Dia kemudian mengambil salah satu wayang dan berkata, “Ambil yang ini saja, karakternya mirip sampean, Mas. Bayar 35 ribu saja.” Dia mengambil wayang di pangkuannya dan menatap mata saya cukup dalam.
Tatapan yang demikian itu, memunculkan kegelisahan dalam benak saya. Bagaimana perempuan itu bisa menebak karakter saya? Apakah dari segelas air yang tidak dia minum? Apakah dari kebaikan tersebut?
“Ibu nggak rugi kan?”
“Nggak, Mas, nggak!” Jawabnya cepat dan tegas.
Saya kemudian menawari perempuan itu tumpangan karena dia berniat ke terminal Condongcatur untuk kemudian pulang ke Gunung Kidul.
“Kalau saya antar ke terminal Condongcatur, apakah Ibu mau?”
Setengah tertawa dia menjawab, “Lha kalau sampean mengantar saya pakai motor, lalu bagaimana saya menjual wayang-wayang yang masih banyak ini, Mas?”
Saya tertawa memikirkan tawaran konyol tersebut. Ibu ini masih perlu jualan untuk menghabiskan barang dagangannya. Dia kemudian pamit, saya menyalaminya, dan memberi tahu ke mana dia harus berjalan ke arah terminal Condongcatur.
Wayang semakin menepi dari pentas kesenian. Dan di sekeliling kita, ternyata ada orang yang menjualnya berjalan kaki sambil berteriak penuh harap, “Wayang wayang! Wayang kulit asli bikinan sendiri.” Dari desa ke desa, di tengah hiruk pikuk kota.
Ramadan kemarin saya secara tak sengaja menemukan buku Islam Berkebudayaan, milik seorang teman yang dia berikan kepada saya. Buku karangan M. Jadul Maula, seorang budayawan dan pendiri Pondok Pesantren Kaliopak Yogyakarta. Saya menemukan bahasan tentang salah satu tokoh wayang yang dipilihkan perempuan itu dan sadar bahwa memang mirip dengan karakter saya.

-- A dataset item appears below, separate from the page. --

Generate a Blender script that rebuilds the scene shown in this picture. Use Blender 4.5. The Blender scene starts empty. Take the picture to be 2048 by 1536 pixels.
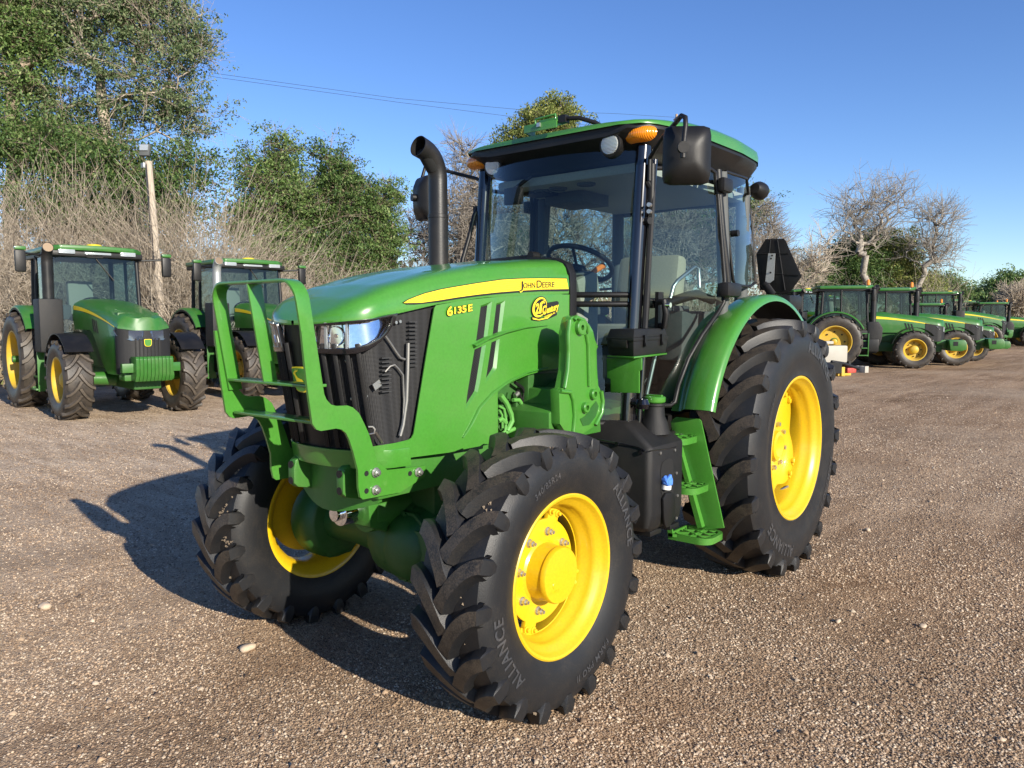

Teman-teman tak perlu tahu tokoh wayang apa yang mirip dengan karakter saya. Tetapi, saya perlu mengutip ungkapan menarik dari M. Jadul Maula, “Wayang adalah bayangan diri sendiri. Persis seperti cermin.
Mengingat wayang adalah mengingat perempuan itu. Mengingat wayang adalah juga mengingat teladan Gus Dur yang membekas di benak saya. Mengingat perempuan itu adalah mengingat kemanusiaan.